How Divorce Can Affect Your Child

June 28, 2009 by  
Filed under Parenting

There are few things in life that traumatize a family more than divorce. Every family member will find themselves having angry, uncertain and confused feelings about the whole process. Betrayal is also a common emotion.

After a divorce, there are many changes that will affect the lives of both the parents as well as the children. When the parents separate, they have to decide on where the kids will live, as well as how they will manage on smaller individual incomes. Usually, it becomes like a single-parent family, with one parent taking responsibility for work and home. At a time when emotions and feelings are ruling the heart, dealing with everyday issues can become a big problem.

Although divorce is rough, there are a few ways that you can make it easier on your children. Parents who are in the midst of divorce will understandably be angry with one another, and they are allowed to express this anger without having it control them to the point where it’s the kids who suffer the most.

Most kids whose parents get divorced feel that they are somehow responsible for it happening. This misunderstanding must be sorted out with the kids immediately, in age-appropriate words and gestures. Also, no matter how one spouse feels towards the other, there is no excuse to use your kids as bargaining chips or as tools of getting revenge.

Many issues will arise, and disagreements over them form the norm in divorcing households: money, child custody, housing and so on. These have to be handled when the kids are out of the house or at school. If the kids are old enough, ask for their input. They’ll feel more in control of the situation in this manner. Most will say that they don’t want the divorce. Faced with no other solution, kids can be remarkably realistic when it comes to what they want, though.

Allow your kids to express their feelings, even if those feelings cannot be worked upon. This will make them feel that their parents do understand them, as well as help them gain a form of control in an unstable environment. So by allowing them a chance to organize things the way they want in their new lives, you’re proving to them that their feelings are important to you.

Kids often feel that if they do things differently, their parents will stay together. You have to gently but firmly squash this notion.

Once the new living arrangements are done and the custody issues are sorted for the moment, the parents will need to make certain that everything the little ones require is there for them at each of the locations of the spouses. Some sentimental objects can help them feel at home wherever they are.

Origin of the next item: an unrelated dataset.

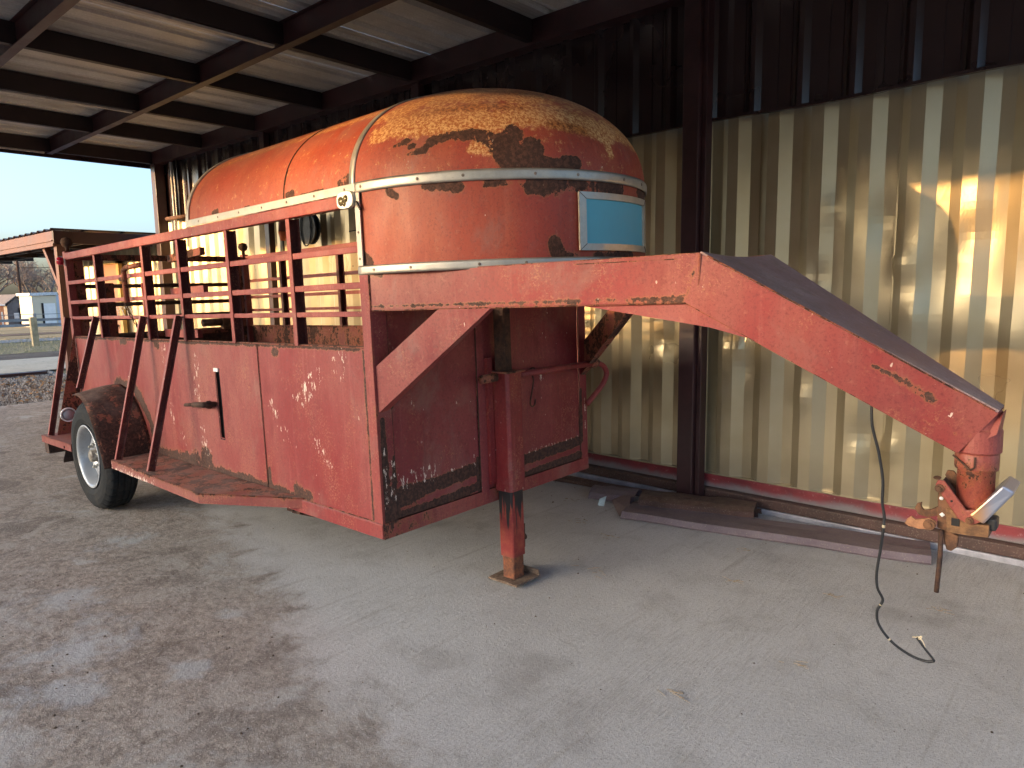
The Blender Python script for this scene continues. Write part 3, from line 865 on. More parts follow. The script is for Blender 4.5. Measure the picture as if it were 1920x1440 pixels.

It is also important that you give your child space to express his or her feelings of anger, reproach, disappointment and hostility towards you without restricting these emotions. Such emotions tend to last for only a while, as children are remarkably resilient. Telling them that they ‘don’t really mean that’ isn’t helpful for now, because the truth is, they do.

Single parenting is full of new challenges that need to be overcome by the parent who has custody of the kids at the moment. However, the lack of angry vibes, loud arguments and recriminating silences in the house does a lot of good to the kids. A semblance of normality returns, and the parent in charge can take control by forming new rules and regulations for the kids without any of the anger and bitter debates.

The cases of divorce have been increasing from the seventies, and most of these divorces happen in families with children, Good parenting is where the adults involved in the divorce sit down and civilly talk about the best way to handle the whole affair in the best interests of the kids. This way, the children will not suffer life-long pain and bitter emotions of this phase of their life.

As good parents, this must be your number one aim!